Term ”accoord van kerkelijke gemeenschap” tast karakter belijdenis aan

In het kerkelijke landschap komen heel soms wegen bijeen. Dat betreft nogal eens kerken met in de identiteitspapieren de formulering ”accoord van kerkelijke gemeenschap” of iets wat erop lijkt. Deze woorden van Abraham Kuyper worden nog steeds van stal gehaald. Maar hoe verantwoord is dat?

J.M. Vermeulen
12 June 2024 15:24
Veiling in Frascati Amsterdam, waar Kuyper met meerdere collega’s de Doleantie voorbereidde (circa 1925). beeld Stadsarchief Amsterdam
Veiling in Frascati Amsterdam, waar Kuyper met meerdere collega’s de Doleantie voorbereidde (circa 1925). beeld Stadsarchief Amsterdam

Abraham Kuyper lanceerde de fascinerende woorden ”accoord van kerkelijke gemeenschap” op de landelijke Conferentie van Gecommitteerde Kerkeraadsleden van 11 april 1883. De woorden stonden op alle presentielijsten, dus iedereen moest en kon het weten. Plaats van samenkomst was het grote Verkooplokaal Frascati in het hart van Amsterdam, waar Kuyper met meerdere collega’s de Doleantie voorbereidde. De term ”accoord” gebruikten ook latere neocalvinisten als H.V. Hogerzeil, J.L. Doedes, L.H. Wagenaar, W. Geesink, J.H. Landwehr, W.H. Gispen en P.J. Kromsigt. Dr. K. Schilder bediende zich ervan bij de Vrijmaking in 1944. Dat deden ook anderen en het gebeurt nog steeds. De Nederlands Gereformeerde Kerken aanvaardden in 2015 het Akkoord voor Kerkelijk Samenleven (AKS) .

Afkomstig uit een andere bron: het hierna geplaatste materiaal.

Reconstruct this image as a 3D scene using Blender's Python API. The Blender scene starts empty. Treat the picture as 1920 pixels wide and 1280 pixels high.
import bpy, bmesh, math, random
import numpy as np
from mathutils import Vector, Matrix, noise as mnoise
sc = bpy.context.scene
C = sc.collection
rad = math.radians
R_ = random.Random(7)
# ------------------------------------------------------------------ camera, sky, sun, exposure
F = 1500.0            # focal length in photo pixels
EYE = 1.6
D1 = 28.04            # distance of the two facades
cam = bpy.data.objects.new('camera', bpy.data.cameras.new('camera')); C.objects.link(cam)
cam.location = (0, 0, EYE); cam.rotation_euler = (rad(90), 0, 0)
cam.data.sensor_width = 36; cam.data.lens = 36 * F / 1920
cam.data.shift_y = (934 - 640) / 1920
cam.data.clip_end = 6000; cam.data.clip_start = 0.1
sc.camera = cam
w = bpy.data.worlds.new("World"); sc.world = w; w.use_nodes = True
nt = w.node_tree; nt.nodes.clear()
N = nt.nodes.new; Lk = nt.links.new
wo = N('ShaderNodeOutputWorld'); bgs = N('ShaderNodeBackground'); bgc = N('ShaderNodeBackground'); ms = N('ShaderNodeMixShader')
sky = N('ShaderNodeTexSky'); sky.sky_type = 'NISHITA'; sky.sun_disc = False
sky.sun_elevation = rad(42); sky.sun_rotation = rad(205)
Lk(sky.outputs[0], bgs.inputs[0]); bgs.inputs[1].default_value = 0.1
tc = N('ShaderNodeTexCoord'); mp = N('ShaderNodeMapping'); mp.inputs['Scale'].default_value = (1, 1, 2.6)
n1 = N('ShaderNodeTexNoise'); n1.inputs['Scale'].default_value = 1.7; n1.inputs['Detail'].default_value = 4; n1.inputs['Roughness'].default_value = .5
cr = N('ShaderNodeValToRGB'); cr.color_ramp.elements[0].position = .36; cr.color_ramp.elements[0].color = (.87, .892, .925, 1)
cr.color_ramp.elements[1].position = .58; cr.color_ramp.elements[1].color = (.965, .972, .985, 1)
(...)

Het woord ”accoord” doet denken aan een menselijke overeenkomst die met onderhandelen of meerderheid van stemmen tot stand is gekomen. Zoiets als: het op een akkoordje gooien en van weerskanten wat toegeven. Hiermee wordt het fundamentele karakter van de belijdenis aangetast en gaat het burgerlijke of civiele recht over het kerkrecht heersen. De kerk gaat dan sporen van een vereniging of organisatie vertonen, waarin de meerderheid beslist. Zo is vroeger of later, bedekt of onbedekt, de democratie de kerken binnengeslopen, zoals blijkt uit stemmingen over onder andere het zingen van gezangen en ”vrouw en ambt”. Dan beslist niet Gods Woord, niet de belijdenis, maar de meerderheid van stemmen over de geestelijke waarheid en de belijdenis. Met alle gevolgen van dien.

Belijdenis

Kuyper en diens opvolgers kozen als basis voor dat accoord Gods Woord en/of de Drie Formulieren van Enigheid (meestal samen, soms apart). Die formulieren vormen een samenvatting van de kernwaarheden van Gods Woord, de fundamentele kern van het geloof. Een kerkverband is een geloofsverband, dat alleen kan bestaan als alle erbij horende gemeenten hetzelfde geloven en belijden.

De Nederduitsche Gereformeerde Kerk heeft op de Dordtse Synode, op 30 april 1619, bij de vaststelling van de definitieve tekst van de formulieren plechtig beloofd „in deze rechtzinnige, godzalige en eenvoudige confessie des geloofs standvastig te willen volharden, haar aan de nakomelingen onvervalst te willen nalaten, en tot de komst van onze Heere Jezus Christus onvervalst te willen bewaren”. De synode stelde ondertekening ervan verplicht voor predikanten, schoolmeesters en catechiseermeesters.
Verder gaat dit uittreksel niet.